__COLLECTED DATA__.

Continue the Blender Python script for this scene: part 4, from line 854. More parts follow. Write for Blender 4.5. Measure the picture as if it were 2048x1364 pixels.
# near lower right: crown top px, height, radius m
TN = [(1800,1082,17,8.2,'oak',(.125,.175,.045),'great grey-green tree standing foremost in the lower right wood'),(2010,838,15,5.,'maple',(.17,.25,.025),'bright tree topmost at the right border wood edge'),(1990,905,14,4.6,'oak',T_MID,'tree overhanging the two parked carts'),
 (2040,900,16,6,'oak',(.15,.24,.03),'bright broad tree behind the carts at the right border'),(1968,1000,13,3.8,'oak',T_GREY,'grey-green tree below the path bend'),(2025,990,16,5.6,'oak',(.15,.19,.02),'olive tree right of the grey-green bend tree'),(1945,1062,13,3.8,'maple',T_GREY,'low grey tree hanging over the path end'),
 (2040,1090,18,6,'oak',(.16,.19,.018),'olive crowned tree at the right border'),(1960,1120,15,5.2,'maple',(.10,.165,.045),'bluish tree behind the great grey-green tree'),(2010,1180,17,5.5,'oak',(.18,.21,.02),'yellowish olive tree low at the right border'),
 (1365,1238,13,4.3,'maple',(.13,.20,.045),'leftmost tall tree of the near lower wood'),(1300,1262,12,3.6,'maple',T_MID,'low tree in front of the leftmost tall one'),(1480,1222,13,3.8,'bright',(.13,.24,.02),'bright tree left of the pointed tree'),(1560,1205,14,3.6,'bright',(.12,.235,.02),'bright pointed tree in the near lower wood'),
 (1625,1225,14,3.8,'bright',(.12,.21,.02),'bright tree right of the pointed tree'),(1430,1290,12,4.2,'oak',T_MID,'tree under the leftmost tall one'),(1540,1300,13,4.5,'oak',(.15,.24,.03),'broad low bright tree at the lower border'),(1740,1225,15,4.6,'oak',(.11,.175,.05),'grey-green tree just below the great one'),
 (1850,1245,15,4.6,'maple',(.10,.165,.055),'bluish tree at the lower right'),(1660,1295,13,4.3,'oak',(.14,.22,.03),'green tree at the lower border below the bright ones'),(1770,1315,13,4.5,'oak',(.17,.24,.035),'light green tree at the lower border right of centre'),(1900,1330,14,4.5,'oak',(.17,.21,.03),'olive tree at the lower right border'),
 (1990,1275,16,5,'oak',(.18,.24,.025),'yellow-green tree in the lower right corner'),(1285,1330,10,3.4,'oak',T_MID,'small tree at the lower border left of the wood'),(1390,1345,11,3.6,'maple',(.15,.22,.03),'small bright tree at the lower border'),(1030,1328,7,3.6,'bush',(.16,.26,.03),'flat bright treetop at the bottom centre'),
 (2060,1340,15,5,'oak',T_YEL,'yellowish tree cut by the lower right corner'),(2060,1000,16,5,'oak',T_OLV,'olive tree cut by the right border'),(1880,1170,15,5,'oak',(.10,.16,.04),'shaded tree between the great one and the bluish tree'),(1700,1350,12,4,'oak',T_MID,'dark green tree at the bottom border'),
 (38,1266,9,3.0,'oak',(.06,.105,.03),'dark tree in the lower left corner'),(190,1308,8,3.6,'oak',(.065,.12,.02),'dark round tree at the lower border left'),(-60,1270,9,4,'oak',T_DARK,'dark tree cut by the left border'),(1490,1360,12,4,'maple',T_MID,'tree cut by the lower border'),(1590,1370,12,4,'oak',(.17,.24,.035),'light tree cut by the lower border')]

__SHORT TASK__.
The data above must be returned in full, exactly as written.

__EXERCISE RESULT__.
Continue the Blender Python script for this scene: part 4, from line 854. More parts follow. Write for Blender 4.5. Measure the picture as if it were 2048x1364 pixels.
# near lower right: crown top px, height, radius m
TN = [(1800,1082,17,8.2,'oak',(.125,.175,.045),'great grey-green tree standing foremost in the lower right wood'),(2010,838,15,5.,'maple',(.17,.25,.025),'bright tree topmost at the right border wood edge'),(1990,905,14,4.6,'oak',T_MID,'tree overhanging the two parked carts'),
 (2040,900,16,6,'oak',(.15,.24,.03),'bright broad tree behind the carts at the right border'),(1968,1000,13,3.8,'oak',T_GREY,'grey-green tree below the path bend'),(2025,990,16,5.6,'oak',(.15,.19,.02),'olive tree right of the grey-green bend tree'),(1945,1062,13,3.8,'maple',T_GREY,'low grey tree hanging over the path end'),
 (2040,1090,18,6,'oak',(.16,.19,.018),'olive crowned tree at the right border'),(1960,1120,15,5.2,'maple',(.10,.165,.045),'bluish tree behind the great grey-green tree'),(2010,1180,17,5.5,'oak',(.18,.21,.02),'yellowish olive tree low at the right border'),
 (1365,1238,13,4.3,'maple',(.13,.20,.045),'leftmost tall tree of the near lower wood'),(1300,1262,12,3.6,'maple',T_MID,'low tree in front of the leftmost tall one'),(1480,1222,13,3.8,'bright',(.13,.24,.02),'bright tree left of the pointed tree'),(1560,1205,14,3.6,'bright',(.12,.235,.02),'bright pointed tree in the near lower wood'),
 (1625,1225,14,3.8,'bright',(.12,.21,.02),'bright tree right of the pointed tree'),(1430,1290,12,4.2,'oak',T_MID,'tree under the leftmost tall one'),(1540,1300,13,4.5,'oak',(.15,.24,.03),'broad low bright tree at the lower border'),(1740,1225,15,4.6,'oak',(.11,.175,.05),'grey-green tree just below the great one'),
 (1850,1245,15,4.6,'maple',(.10,.165,.055),'bluish tree at the lower right'),(1660,1295,13,4.3,'oak',(.14,.22,.03),'green tree at the lower border below the bright ones'),(1770,1315,13,4.5,'oak',(.17,.24,.035),'light green tree at the lower border right of centre'),(1900,1330,14,4.5,'oak',(.17,.21,.03),'olive tree at the lower right border'),
 (1990,1275,16,5,'oak',(.18,.24,.025),'yellow-green tree in the lower right corner'),(1285,1330,10,3.4,'oak',T_MID,'small tree at the lower border left of the wood'),(1390,1345,11,3.6,'maple',(.15,.22,.03),'small bright tree at the lower border'),(1030,1328,7,3.6,'bush',(.16,.26,.03),'flat bright treetop at the bottom centre'),
 (2060,1340,15,5,'oak',T_YEL,'yellowish tree cut by the lower right corner'),(2060,1000,16,5,'oak',T_OLV,'olive tree cut by the right border'),(1880,1170,15,5,'oak',(.10,.16,.04),'shaded tree between the great one and the bluish tree'),(1700,1350,12,4,'oak',T_MID,'dark green tree at the bottom border'),
 (38,1266,9,3.0,'oak',(.06,.105,.03),'dark tree in the lower left corner'),(190,1308,8,3.6,'oak',(.065,.12,.02),'dark round tree at the lower border left'),(-60,1270,9,4,'oak',T_DARK,'dark tree cut by the left border'),(1490,1360,12,4,'maple',T_MID,'tree cut by the lower border'),(1590,1370,12,4,'oak',(.17,.24,.035),'light tree cut by the lower border')]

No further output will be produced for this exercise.